Surface and subsurface sedimentary structures produced by salt crusts



The growth and subsequent dissolution of salts on or within sediment may alter sedimentary structures and textures to such an extent that it is difficult to identify the depositional origin of that sediment and, as a result, the sediment may be misinterpreted. To help to overcome such problems with investigating ancient successions, results are presented from a comprehensive study of the morphology and fabrics of three large areas of modern salt flats in SE Arabia: the Sabkhat Matti inland region and the At Taf coastal region, both in the Emirate of Abu Dhabi, and the Umm as Samim region in Oman. These salt flats are affected by tidal-marine, alluvial and aeolian depositional processes and include both clastic- and carbonate-dominated surficial sediments. The efflorescent and precipitated salt crusts in these areas can be grouped into two main types: thick crusts, with high relief (>10 cm) and a polygonal or blocky morphology; or thin crusts, with low relief (<10 cm) and a polygonal or blister-like appearance. The thin crusts may assume the surface morphology of underlying features, such as ripples or biogenic mats. A variety of small-scale textures were observed: pustular growths, hair-like spikes and irregular wrinkles. Evolution of these crusts over time results in a variety of distinctive sedimentary fabrics produced by salt-growth sediment deformation, salt-solution sediment collapse, sediment aggradation and compound mixtures of these processes. Salt-crust processes produce features that may be confused with aeolian adhesion structures. An example from the Lower Triassic Ormskirk Sandstone Formation of the Irish Sea Basin demonstrates how this knowledge of modern environments improves the interpretation of the rock record.
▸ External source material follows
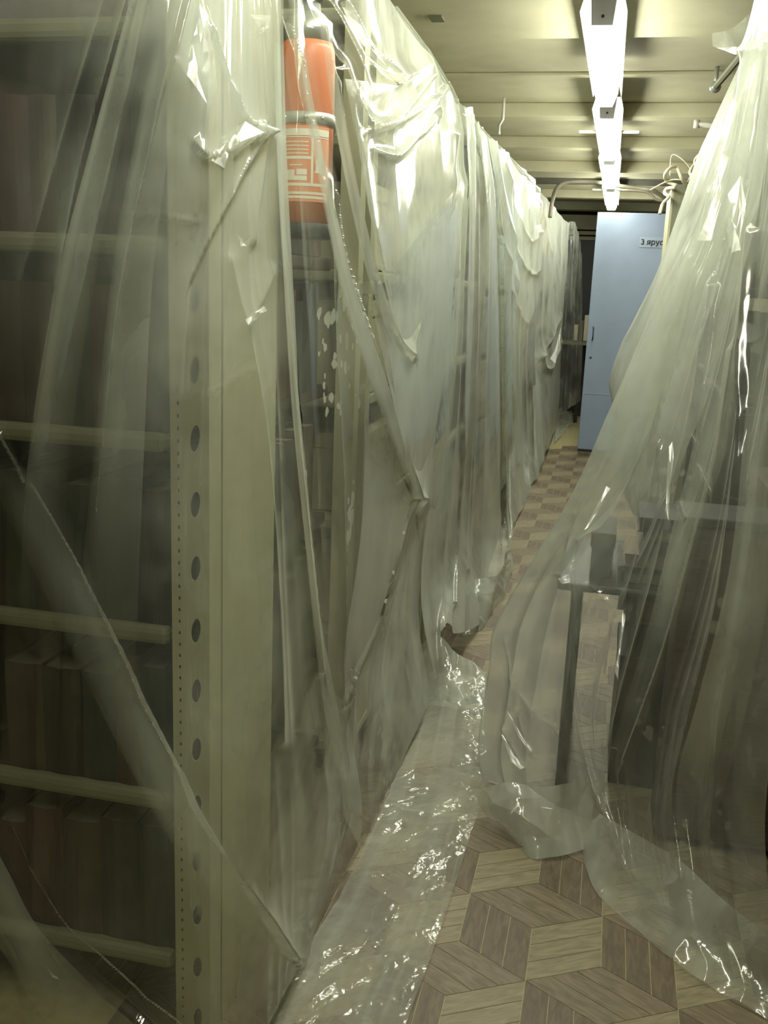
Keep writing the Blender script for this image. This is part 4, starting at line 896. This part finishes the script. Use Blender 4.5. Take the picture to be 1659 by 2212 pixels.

A distinctive wavy-laminated facies in this formation had previously been interpreted as the product of fluvial sheetfloods modified by soft-sediment deformation and bioturbation. Close inspection of laminations seen in core reveals many of the same sedimentary fabrics seen in SE Arabia associated with salt crusts. This facies is the product of salt growth on aeolian sediment and is not of fluvial origin.